→ Task to carry out
Filter the listing below, copying every line in which the word "scene" appears.

→ Data excerpt
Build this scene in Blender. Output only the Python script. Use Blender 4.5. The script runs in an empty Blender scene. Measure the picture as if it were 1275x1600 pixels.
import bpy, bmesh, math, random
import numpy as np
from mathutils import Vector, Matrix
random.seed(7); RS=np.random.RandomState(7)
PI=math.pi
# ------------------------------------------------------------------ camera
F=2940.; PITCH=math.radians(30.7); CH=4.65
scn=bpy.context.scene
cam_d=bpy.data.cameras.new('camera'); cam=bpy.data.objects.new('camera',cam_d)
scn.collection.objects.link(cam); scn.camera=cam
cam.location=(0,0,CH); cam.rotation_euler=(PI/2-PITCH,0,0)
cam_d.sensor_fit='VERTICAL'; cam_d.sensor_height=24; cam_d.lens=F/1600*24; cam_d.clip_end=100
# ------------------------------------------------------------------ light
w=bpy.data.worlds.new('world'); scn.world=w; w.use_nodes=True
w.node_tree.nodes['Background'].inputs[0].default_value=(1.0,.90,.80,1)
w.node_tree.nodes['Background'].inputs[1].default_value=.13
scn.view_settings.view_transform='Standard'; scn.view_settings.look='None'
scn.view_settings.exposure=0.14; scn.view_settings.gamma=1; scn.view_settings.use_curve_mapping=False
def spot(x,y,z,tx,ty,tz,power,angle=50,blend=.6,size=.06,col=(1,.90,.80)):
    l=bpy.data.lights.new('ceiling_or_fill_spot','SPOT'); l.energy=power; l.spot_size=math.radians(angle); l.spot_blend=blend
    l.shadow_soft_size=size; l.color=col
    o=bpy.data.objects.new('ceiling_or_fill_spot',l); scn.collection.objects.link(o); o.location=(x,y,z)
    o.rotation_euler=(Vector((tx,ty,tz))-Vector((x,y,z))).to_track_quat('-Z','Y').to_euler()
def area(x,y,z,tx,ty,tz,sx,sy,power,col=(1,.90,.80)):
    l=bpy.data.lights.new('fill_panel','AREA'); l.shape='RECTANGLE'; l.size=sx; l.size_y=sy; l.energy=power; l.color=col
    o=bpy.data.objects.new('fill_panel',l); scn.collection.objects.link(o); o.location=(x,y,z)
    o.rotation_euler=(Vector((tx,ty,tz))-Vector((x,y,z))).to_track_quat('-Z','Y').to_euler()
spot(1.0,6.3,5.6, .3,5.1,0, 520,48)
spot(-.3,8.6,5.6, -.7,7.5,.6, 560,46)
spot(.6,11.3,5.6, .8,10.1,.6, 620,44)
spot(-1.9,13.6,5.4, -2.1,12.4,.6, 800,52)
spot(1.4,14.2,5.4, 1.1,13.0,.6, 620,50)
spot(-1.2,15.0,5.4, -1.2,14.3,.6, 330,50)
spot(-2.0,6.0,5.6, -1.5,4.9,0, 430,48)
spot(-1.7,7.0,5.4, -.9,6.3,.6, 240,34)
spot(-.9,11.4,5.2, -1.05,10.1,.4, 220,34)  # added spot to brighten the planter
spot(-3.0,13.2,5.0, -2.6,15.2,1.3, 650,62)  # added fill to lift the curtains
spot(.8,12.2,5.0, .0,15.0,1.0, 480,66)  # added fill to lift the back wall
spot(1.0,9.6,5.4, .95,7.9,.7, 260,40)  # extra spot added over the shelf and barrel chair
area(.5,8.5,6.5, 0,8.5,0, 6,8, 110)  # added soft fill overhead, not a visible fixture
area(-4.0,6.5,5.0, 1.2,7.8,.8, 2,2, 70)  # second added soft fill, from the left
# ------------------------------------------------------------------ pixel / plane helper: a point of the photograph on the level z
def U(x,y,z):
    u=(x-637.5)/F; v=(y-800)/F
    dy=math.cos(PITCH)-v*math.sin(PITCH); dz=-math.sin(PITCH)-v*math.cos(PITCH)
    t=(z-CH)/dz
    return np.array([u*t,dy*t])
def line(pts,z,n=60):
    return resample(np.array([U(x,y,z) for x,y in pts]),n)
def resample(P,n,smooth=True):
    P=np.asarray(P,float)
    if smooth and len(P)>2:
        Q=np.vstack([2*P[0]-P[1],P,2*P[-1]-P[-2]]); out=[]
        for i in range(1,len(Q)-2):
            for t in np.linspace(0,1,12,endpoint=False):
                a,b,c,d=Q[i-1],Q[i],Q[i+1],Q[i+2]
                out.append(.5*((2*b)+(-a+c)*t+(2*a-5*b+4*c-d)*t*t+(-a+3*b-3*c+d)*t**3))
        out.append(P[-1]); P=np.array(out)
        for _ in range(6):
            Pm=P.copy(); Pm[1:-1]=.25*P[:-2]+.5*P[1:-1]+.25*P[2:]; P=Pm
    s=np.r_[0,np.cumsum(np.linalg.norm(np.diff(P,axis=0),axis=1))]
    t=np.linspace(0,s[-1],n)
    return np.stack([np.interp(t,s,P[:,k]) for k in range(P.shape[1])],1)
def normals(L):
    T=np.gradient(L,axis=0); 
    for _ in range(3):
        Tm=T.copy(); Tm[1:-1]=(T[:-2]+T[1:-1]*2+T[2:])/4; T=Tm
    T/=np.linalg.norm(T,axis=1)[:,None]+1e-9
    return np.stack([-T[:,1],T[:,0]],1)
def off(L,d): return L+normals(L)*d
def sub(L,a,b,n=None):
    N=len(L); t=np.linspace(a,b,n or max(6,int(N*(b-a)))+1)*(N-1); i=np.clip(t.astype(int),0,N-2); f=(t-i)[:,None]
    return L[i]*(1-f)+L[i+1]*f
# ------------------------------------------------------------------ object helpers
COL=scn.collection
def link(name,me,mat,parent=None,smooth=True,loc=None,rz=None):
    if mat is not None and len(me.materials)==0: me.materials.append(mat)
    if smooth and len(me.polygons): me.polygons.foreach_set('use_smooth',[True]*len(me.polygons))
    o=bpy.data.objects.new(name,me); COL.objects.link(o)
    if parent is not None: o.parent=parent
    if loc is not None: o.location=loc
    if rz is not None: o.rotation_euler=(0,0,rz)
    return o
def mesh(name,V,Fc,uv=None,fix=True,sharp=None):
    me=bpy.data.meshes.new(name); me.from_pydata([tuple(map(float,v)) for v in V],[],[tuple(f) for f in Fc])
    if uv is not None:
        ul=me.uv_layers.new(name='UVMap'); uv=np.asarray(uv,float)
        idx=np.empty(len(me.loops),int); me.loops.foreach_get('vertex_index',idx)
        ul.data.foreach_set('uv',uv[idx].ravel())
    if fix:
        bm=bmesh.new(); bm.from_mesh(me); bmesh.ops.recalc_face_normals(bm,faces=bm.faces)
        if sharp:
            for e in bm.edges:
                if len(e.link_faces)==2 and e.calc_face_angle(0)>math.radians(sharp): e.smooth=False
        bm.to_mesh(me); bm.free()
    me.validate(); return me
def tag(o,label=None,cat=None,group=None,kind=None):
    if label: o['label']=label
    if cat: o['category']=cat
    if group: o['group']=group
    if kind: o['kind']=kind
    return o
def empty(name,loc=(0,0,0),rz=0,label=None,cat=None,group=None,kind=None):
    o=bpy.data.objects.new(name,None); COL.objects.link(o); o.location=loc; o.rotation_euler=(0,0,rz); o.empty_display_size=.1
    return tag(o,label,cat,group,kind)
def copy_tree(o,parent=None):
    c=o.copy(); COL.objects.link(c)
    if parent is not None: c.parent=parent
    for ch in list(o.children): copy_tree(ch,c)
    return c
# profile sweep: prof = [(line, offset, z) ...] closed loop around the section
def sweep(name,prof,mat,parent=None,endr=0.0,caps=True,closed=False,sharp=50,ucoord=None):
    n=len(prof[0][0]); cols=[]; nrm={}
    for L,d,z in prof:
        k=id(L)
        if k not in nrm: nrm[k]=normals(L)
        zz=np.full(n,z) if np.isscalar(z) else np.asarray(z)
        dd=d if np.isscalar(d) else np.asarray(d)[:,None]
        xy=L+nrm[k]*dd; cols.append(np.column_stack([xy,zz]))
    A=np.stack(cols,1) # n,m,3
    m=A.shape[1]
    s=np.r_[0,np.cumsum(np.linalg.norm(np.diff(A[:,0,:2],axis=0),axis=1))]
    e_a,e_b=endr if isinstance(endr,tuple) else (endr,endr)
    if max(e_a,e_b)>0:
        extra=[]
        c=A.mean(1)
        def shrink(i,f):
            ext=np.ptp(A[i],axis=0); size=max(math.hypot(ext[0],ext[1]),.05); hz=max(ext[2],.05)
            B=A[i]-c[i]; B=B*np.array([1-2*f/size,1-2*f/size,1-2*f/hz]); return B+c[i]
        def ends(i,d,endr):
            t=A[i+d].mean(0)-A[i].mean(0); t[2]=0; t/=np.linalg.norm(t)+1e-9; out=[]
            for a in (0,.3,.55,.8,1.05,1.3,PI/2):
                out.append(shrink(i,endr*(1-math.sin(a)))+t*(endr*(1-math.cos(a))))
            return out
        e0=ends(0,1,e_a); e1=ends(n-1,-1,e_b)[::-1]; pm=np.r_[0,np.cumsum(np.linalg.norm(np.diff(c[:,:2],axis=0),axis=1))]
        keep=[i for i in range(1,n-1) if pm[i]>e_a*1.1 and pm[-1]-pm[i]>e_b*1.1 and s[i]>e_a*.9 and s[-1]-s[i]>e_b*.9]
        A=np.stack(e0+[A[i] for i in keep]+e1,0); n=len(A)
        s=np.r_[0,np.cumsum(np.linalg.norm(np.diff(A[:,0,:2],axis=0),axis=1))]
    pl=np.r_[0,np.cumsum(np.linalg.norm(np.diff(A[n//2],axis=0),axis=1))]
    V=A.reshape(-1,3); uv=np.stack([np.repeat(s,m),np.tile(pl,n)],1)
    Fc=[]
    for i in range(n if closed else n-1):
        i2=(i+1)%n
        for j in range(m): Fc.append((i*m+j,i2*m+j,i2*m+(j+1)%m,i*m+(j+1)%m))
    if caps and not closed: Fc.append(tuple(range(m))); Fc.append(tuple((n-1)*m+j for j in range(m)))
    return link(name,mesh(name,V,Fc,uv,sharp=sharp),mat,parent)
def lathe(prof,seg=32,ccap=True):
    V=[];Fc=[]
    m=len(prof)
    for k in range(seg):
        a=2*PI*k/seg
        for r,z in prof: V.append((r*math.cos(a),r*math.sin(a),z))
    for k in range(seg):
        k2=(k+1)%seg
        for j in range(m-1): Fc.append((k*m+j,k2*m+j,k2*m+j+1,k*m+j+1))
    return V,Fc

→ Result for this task
Build this scene in Blender. Output only the Python script. Use Blender 4.5. The script runs in an empty Blender scene. Measure the picture as if it were 1275x1600 pixels.
scn=bpy.context.scene